I love the fact that Shadia is being given a ton of symbolism for being the one to officially "reforge" the Pariah Blades by turning their purpose from combat blade to theater prop. It's beautiful symbolism, that by turning the blade from weapon to prop, it's as if she is turning the legacy of the orcs themselves from warriors into artists. Amazing.
But I want to take a moment to point out that the reason Shadia has the blades at all is because of Bolaire.
It was Bolaire's idea to steal them from the museum when they did. It's a move that likely would have happened at some point in the campaign, but Bolaire pushed to do it now. To take advantage of the chaos sown in the museum and move the blades before House Cormoray got their claws in too deep. When Brennan sicced Lady Cormoray on him and Hal, it felt like a signal from the GM to the players that it was too soon for them to be making this move, but then he deus ex machina'd them out of danger, and the story went on.
I now think that getting the Pariah Blades out of the museum was a necessary step that would've been happening now, during the Convergence, had Bolaire not thought to do it first.

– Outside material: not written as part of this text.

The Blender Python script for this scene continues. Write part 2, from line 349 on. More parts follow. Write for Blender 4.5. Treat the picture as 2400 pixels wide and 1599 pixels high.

Because now, we know that these rituals involving the afterlives need an anchor of some sort, forged from an artifact that has changed its purpose. The letter the Soldiers brought back all but spells out that the blood for the ritual needed the Pariah Blades to be there as well as an anchor. Without that specific anchor, the ritual at the Round might've been destined to fail, just like whatever disastrous thing happened with Thjazi and Mara on Reaper's Day all those years ago.
It's not likely to get addressed by the narrative, because the symbolism of Shadia is so very powerful here, but I think there's important symbolism to Bolaire being the one to rescue the blades, too.

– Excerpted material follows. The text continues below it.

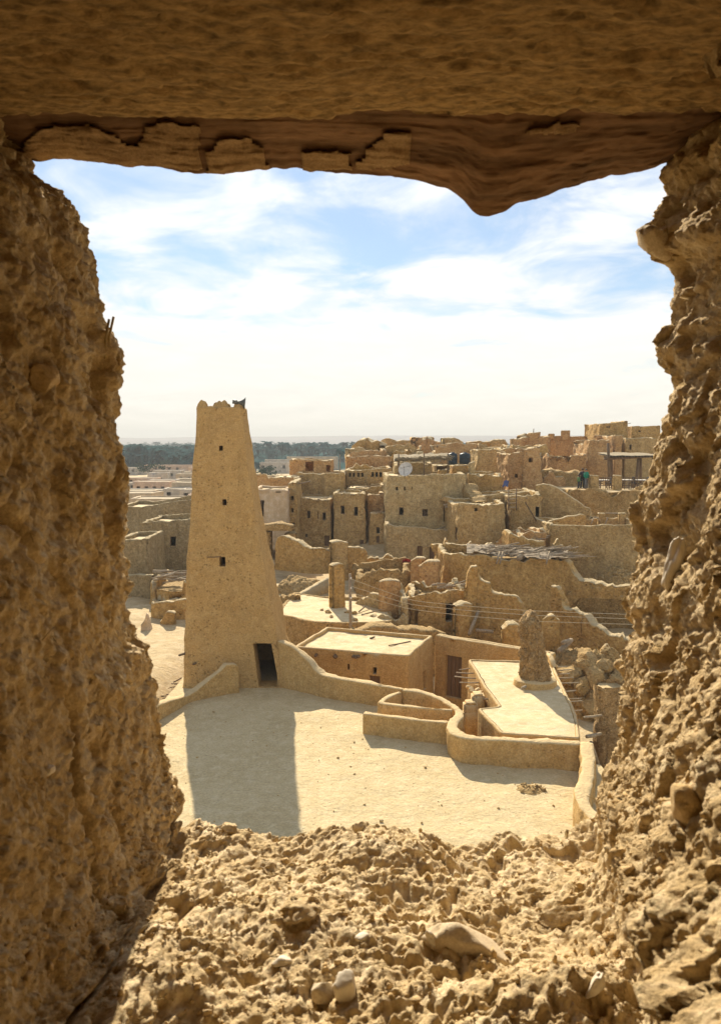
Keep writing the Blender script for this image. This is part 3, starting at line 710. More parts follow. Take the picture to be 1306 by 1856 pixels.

He's a historian who fought to keep the history of the orcish people in the hands of the orcs themselves, instead of the greedy human houses trying to twist that history. He's fighting to keep the Truth in the hands of those who will keep telling it, the Storytellers, like Hal. And, given what Bolaire is, there is a high likelihood that Bolaire himself would never have existed had the orcs not chosen to take up arms against Azgra and forge the Blades in the first place. Bolaire is himself an equivalent to a Pariah Blade working to keep his "cousins" out of the hands of the very tyrants he and they were created to oppose.

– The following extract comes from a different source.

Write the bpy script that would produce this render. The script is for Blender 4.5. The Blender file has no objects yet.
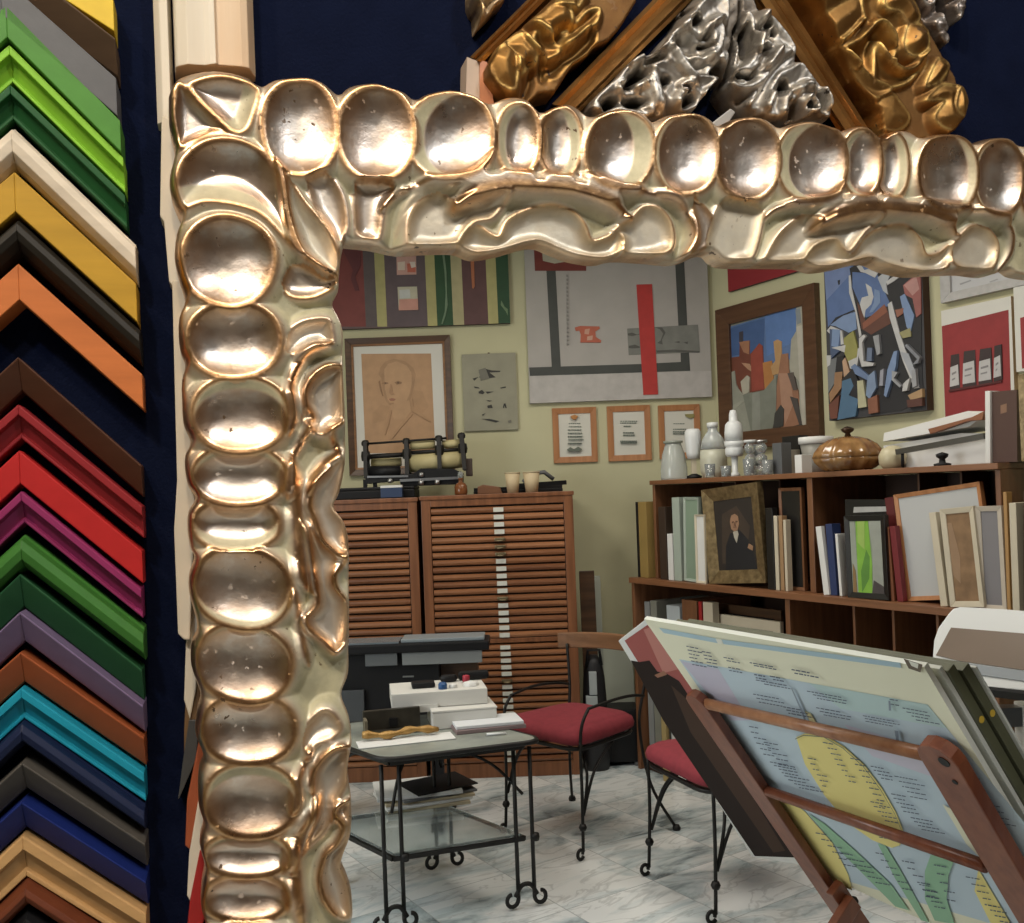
import bpy, bmesh, math, random
import numpy as np
from mathutils import Vector, Matrix

random.seed(7)
rng = np.random.default_rng(7)
PI = math.pi
scene = bpy.context.scene
COL = scene.collection
F_PX = 950.0            # focal length in pixels of the 1024 wide frame
ROLL = 0.037
EYE = 1.45
VC = -34.0              # horizon below the middle of the frame, pixels
cR, sR = math.cos(ROLL), math.sin(ROLL)

# ------------------------------------------------------------------ camera
cd = bpy.data.cameras.new('camera'); cam = bpy.data.objects.new('camera', cd); COL.objects.link(cam)
cam.location = (0, 0, EYE)
cam.matrix_world = Matrix.Translation((0, 0, EYE)) @ Matrix.Rotation(PI/2, 4, 'X') @ Matrix.Rotation(-ROLL, 4, 'Z')
cd.sensor_width = 36.0
cd.lens = F_PX/1024*36.0
cd.shift_x = (sR*VC)/1024.0
cd.shift_y = -(cR*VC)/1024.0
cd.clip_start = 0.02
scene.camera = cam
vs = scene.view_settings
vs.view_transform = 'Standard'; vs.look = 'None'; vs.gamma = 1.0; vs.exposure = 0.0
vs.use_curve_mapping = False

def ray(px, py):
    u = px-512.0; v = -(py-461.5)
    return ((u*cR+v*sR)/F_PX, (-u*sR+v*cR-VC)/F_PX)       # dX/dY, dZ/dY
def at(px, py, Y):
    a, b = ray(px, py); return Vector((a*Y, Y, EYE+b*Y))
def on_floor(px, py):
    a, b = ray(px, py); Y = -EYE/b; return Vector((a*Y, Y, 0))
def on_z(px, py, z):
    a, b = ray(px, py); Y = (z-EYE)/b; return Vector((a*Y, Y, z))
class VPlane:
    """vertical plane: origin, direction along; n is towards the camera side"""
    def __init__(s, ox, oy, dx, dy):
        l = math.hypot(dx, dy); s.o = (ox, oy); s.e = (dx/l, dy/l)
        s.n = (s.e[1], -s.e[0])
    def tz(s, px, py, n=0.0):
        a, b = ray(px, py)
        ox, oy = s.o[0]+s.n[0]*n, s.o[1]+s.n[1]*n
        Y = (s.n[0]*ox+s.n[1]*oy)/(s.n[0]*a+s.n[1])
        t = s.e[0]*(a*Y-ox)+s.e[1]*(Y-oy)
        return t, EYE+b*Y
    def w(s, t, z, n=0.0):
        return Vector((s.o[0]+s.e[0]*t+s.n[0]*n, s.o[1]+s.e[1]*t+s.n[1]*n, z))
    def mat(s, t, z, n=0.0):
        """local x along the plane, y away from the viewer into the wall, z up"""
        p = s.w(t, z, n)
        return Matrix(((s.e[0], -s.n[0], 0, p.x), (s.e[1], -s.n[1], 0, p.y), (0, 0, 1, p.z), (0, 0, 0, 1)))

FP = VPlane(-.197, .75, .956, .293)      # plane of the carved frame's rims and the sample fronts
BW_Y = 5.4                               # back wall
BP = VPlane(0, BW_Y, 1, 0)
RWX, RWS = 1.17, .55
RP = VPlane(RWX, BW_Y, RWS, -1.0)        # right wall, t grows towards the camera

# ------------------------------------------------------------------ materials
MATS = {}
def nt(m):
    m.use_nodes = True; t = m.node_tree
    return t, t.nodes.get('Principled BSDF')
def mat(name, col, rough=.5, metal=0.0, var=0.0, scale=8.0, bump=0.0, bscale=60.0, stretch=None, col2=None, coat=0.0, spec=None, trans=0.0, detail=6.0, alpha=None, ior=None):
    if name in MATS: return MATS[name]
    m = bpy.data.materials.new(name); t, b = nt(m)
    b.inputs['Base Color'].default_value = (*col, 1); b.inputs['Roughness'].default_value = rough
    b.inputs['Metallic'].default_value = metal
    if coat: b.inputs['Coat Weight'].default_value = coat; b.inputs['Coat Roughness'].default_value = .15
    if spec is not None: b.inputs['Specular IOR Level'].default_value = spec
    if trans: b.inputs['Transmission Weight'].default_value = trans
    if ior: b.inputs['IOR'].default_value = ior
    if alpha is not None: b.inputs['Alpha'].default_value = alpha
    if var or bump or col2:
        tc = t.nodes.new('ShaderNodeTexCoord'); mp = t.nodes.new('ShaderNodeMapping')
        t.links.new(tc.outputs['Object'], mp.inputs['Vector'])
        if stretch: mp.inputs['Scale'].default_value = stretch
        n = t.nodes.new('ShaderNodeTexNoise'); n.inputs['Scale'].default_value = scale; n.inputs['Detail'].default_value = detail
        t.links.new(mp.outputs['Vector'], n.inputs['Vector'])
        if var or col2:
            r = t.nodes.new('ShaderNodeValToRGB'); r.color_ramp.elements[0].position = .32; r.color_ramp.elements[1].position = .68
            c2 = col2 if col2 else tuple(min(1, c*(1+var)) for c in col)
            c1 = col if col2 else tuple(c*(1-var) for c in col)
            r.color_ramp.elements[0].color = (*c1, 1); r.color_ramp.elements[1].color = (*c2, 1)
            t.links.new(n.outputs['Fac'], r.inputs['Fac']); t.links.new(r.outputs['Color'], b.inputs['Base Color'])
        if bump:
            n2 = t.nodes.new('ShaderNodeTexNoise'); n2.inputs['Scale'].default_value = bscale; n2.inputs['Detail'].default_value = 4
            t.links.new(mp.outputs['Vector'], n2.inputs['Vector'])
            bp = t.nodes.new('ShaderNodeBump'); bp.inputs['Strength'].default_value = bump; bp.inputs['Distance'].default_value = .002
            t.links.new(n2.outputs['Fac'], bp.inputs['Height']); t.links.new(bp.outputs['Normal'], b.inputs['Normal'])
    MATS[name] = m; return m
def wood(name, c1, c2, rough=.45, axis=0, coat=0.0):
    st = [40, 40, 40]; st[axis] = 3.0
    return mat(name, c1, rough, col2=c2, scale=1.0, stretch=tuple(st), bump=.12, bscale=2.0, coat=coat)

# ------------------------------------------------------------------ objects
def tagp(o, label=None, cat=None, group=None, kind=None):
    if label: o['label'] = label
    if cat: o['category'] = cat
    if group: o['group'] = group
    if kind: o['kind'] = kind
    return o
def thing(name, label, cat, loc=(0, 0, 0), rotz=0.0, group=None, M=None):
    o = bpy.data.objects.new(name, None); COL.objects.link(o)
    o.matrix_world = M if M is not None else Matrix.Translation(loc) @ Matrix.Rotation(rotz, 4, 'Z')
    o.empty_display_size = .1
    o['wm'] = 0; del o['wm']
    return tagp(o, label, cat, group)

class MB:
    """collects shapes, then links them as one mesh object"""
    def __init__(s): s.v = []; s.f = []; s.sm = []; s.mi = []; s.m = 0
    def add(s, vs_, fs, smooth=False, M=None):
        k = len(s.v)
        s.v += [(M @ Vector(v)) if M is not None else Vector(v) for v in vs_]
        s.f += [[i+k for i in f] for f in fs]; s.sm += [smooth]*len(fs); s.mi += [s.m]*len(fs)
        return s
    def box(s, x0, x1, y0, y1, z0, z1, M=None, bev=0.0):
        if bev > 0:
            b = min(bev, (x1-x0)*.45, (y1-y0)*.45, (z1-z0)*.45)
            bm = bmesh.new(); bmesh.ops.create_cube(bm, size=1)
            for v in bm.verts: v.co = Vector(((x0+x1)/2+v.co.x*(x1-x0), (y0+y1)/2+v.co.y*(y1-y0), (z0+z1)/2+v.co.z*(z1-z0)))
            bmesh.ops.bevel(bm, geom=bm.edges[:], offset=b, segments=2, profile=.6, affect='EDGES')
            bm.verts.index_update()
            s.add([v.co.copy() for v in bm.verts], [[v.index for v in f.verts] for f in bm.faces], False, M); bm.free(); return s
        v = [(x, y, z) for x in (x0, x1) for y in (y0, y1) for z in (z0, z1)]
        return s.add(v, [(0,1,3,2),(4,6,7,5),(0,4,5,1),(2,3,7,6),(0,2,6,4),(1,5,7,3)], False, M)
    def quad(s, a, b, c, d, M=None): return s.add([a, b, c, d], [(0,1,2,3)], False, M)
    def prism(s, poly, y0, y1, M=None, smooth=False):
        """poly in x,z extruded from y0 (front) to y1"""
        n = len(poly)
        v = [(p[0], y0, p[1]) for p in poly]+[(p[0], y1, p[1]) for p in poly]
        f = [list(range(n)), list(range(2*n-1, n-1, -1))]+[[i, i+n, (i+1) % n+n, (i+1) % n] for i in range(n)]
        return s.add(v, f, smooth, M)
    def prismz(s, poly, z0, z1, M=None):
        n = len(poly)
        v = [(p[0], p[1], z0) for p in poly]+[(p[0], p[1], z1) for p in poly]
        f = [list(range(n-1, -1, -1)), list(range(n, 2*n))]+[[i, (i+1) % n, (i+1) % n+n, i+n] for i in range(n)]
        return s.add(v, f, False, M)
    def lathe(s, prof, c=(0, 0, 0), n=24, M=None, sq=1.0):
        v = []; f = []
        for (r, z) in prof:
            for k in range(n):
                a = 2*PI*k/n; v.append((c[0]+r*math.cos(a), c[1]+r*sq*math.sin(a), c[2]+z))
        for i in range(len(prof)-1):
            for k in range(n):
                f.append((i*n+k, i*n+(k+1) % n, (i+1)*n+(k+1) % n, (i+1)*n+k))
        f.append(list(range(n-1, -1, -1))); m = (len(prof)-1)*n; f.append(list(range(m, m+n)))
        return s.add(v, f, True, M)
    def tube(s, pts, r, n=8, M=None, closed=False):
        pts = [Vector(p) for p in pts]; N = len(pts); rs = r if isinstance(r, (list, tuple)) else [r]*N
        v = []; f = []; up = None
        for i, p in enumerate(pts):
            a = pts[(i-1) % N] if (closed or i > 0) else p; b = pts[(i+1) % N] if (closed or i < N-1) else p
            d = (b-a).normalized()
            if up is None: up = d.orthogonal().normalized()
            up = (up-d*up.dot(d));
            up = up.normalized() if up.length > 1e-6 else d.orthogonal().normalized()
            w = d.cross(up)
            for k in range(n):
                t = 2*PI*k/n; v.append(p+up*(math.cos(t)*rs[i])+w*(math.sin(t)*rs[i]))
        for i in range(N if closed else N-1):
            j = (i+1) % N
            for k in range(n): f.append((i*n+k, i*n+(k+1) % n, j*n+(k+1) % n, j*n+k))
        if not closed: f += [list(range(n-1, -1, -1)), list(range((N-1)*n, N*n))]
        return s.add(v, f, True, M)
    def bar(s, a, b, w, h, M=None, up=(0, 0, 1)):
        a = Vector(a); b = Vector(b); d = (b-a); L = d.length; d.normalize()
        x = d.cross(Vector(up));
        x = x.normalized() if x.length > 1e-6 else d.orthogonal().normalized()
        z = x.cross(d)
        v = [p+x*(sx*w/2)+z*(sz*h/2) for p in (a, b) for sx in (-1, 1) for sz in (-1, 1)]
        return s.add(v, [(0,1,3,2),(4,6,7,5),(0,4,5,1),(2,3,7,6),(0,2,6,4),(1,5,7,3)], False, M)
    def build(s, name, mats, parent=None, world=False, bevel=0.0, subsurf=0, M=None):
        """verts are local to parent (or to M for a top-level mesh); world=True takes world coordinates"""
        me = bpy.data.meshes.new(name)
        V = s.v; o = bpy.data.objects.new(name, me)
        if world:
            if parent is not None:
                P = parent.matrix_basis if parent.parent is None else parent.parent.matrix_basis @ parent.matrix_basis
                I = P.inverted(); V = [I @ v for v in V]
            else:
                xs = [v.x for v in V]; ys = [v.y for v in V]; zs = [v.z for v in V]
                b = Vector(((min(xs)+max(xs))/2, (min(ys)+max(ys))/2, min(zs)))
                V = [v-b for v in V]; o.location = b
        elif parent is None and M is not None: o.matrix_world = M
        me.from_pydata([tuple(v) for v in V], [], s.f)
        me.polygons.foreach_set('use_smooth', s.sm); 
        if not isinstance(mats, (list, tuple)): mats = [mats]
        for m in mats: me.materials.append(m)
        if len(mats) > 1: me.polygons.foreach_set('material_index', s.mi)
        bm = bmesh.new(); bm.from_mesh(me); bmesh.ops.recalc_face_normals(bm, faces=bm.faces[:]); bm.to_mesh(me); bm.free()
        COL.objects.link(o)
        if parent is not None: o.parent = parent
        if bevel:
            md = o.modifiers.new('bevel', 'BEVEL'); md.width = bevel; md.segments = 2; md.limit_method = 'ANGLE'
        if subsurf:
            md = o.modifiers.new('sub', 'SUBSURF'); md.levels = subsurf; md.render_levels = subsurf
        return o
def struct(o): o['kind'] = 'structure'; return o
def copy_tree(o, parent=None):
    c = o.copy(); COL.objects.link(c)
    if parent is not None: c.parent = parent
    for ch in [k for k in bpy.data.objects if k.parent == o]: copy_tree(ch, c)
    return c
def catmull(P, n=6, closed=False):
    P = [np.array(p, float) for p in P]; N = len(P); out = []
    for i in range(N if closed else N-1):
        p0 = P[(i-1) % N] if (closed or i > 0) else P[0]; p1 = P[i]; p2 = P[(i+1) % N]
        p3 = P[(i+2) % N] if (closed or i < N-2) else P[-1]
        for k in range(n):
            t = k/n
            out.append(.5*((2*p1)+(-p0+p2)*t+(2*p0-5*p1+4*p2-p3)*t*t+(-p0+3*p1-3*p2+p3)*t**3))
    if not closed: out.append(P[-1])
    return out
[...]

The Panto Mask, made to kill a god, now working as a historian. The artifact that changed its own purpose, now helping other artifacts to change theirs.
Bolaire couldn't have known that the Blades themselves would end up as part of the play, but now that they have, he may have just provided a key component to yet another powerful ritual taking place in a sacred theater. And there is symbolism in that too, in the theater mask providing a component to the upcoming theater magic, even if Bolaire himself will not be present at the play.
If the Pariah Blades being at the theater end up being key to whatever ritual takes place, then both Shadia and Bolaire will have been necessary to that success.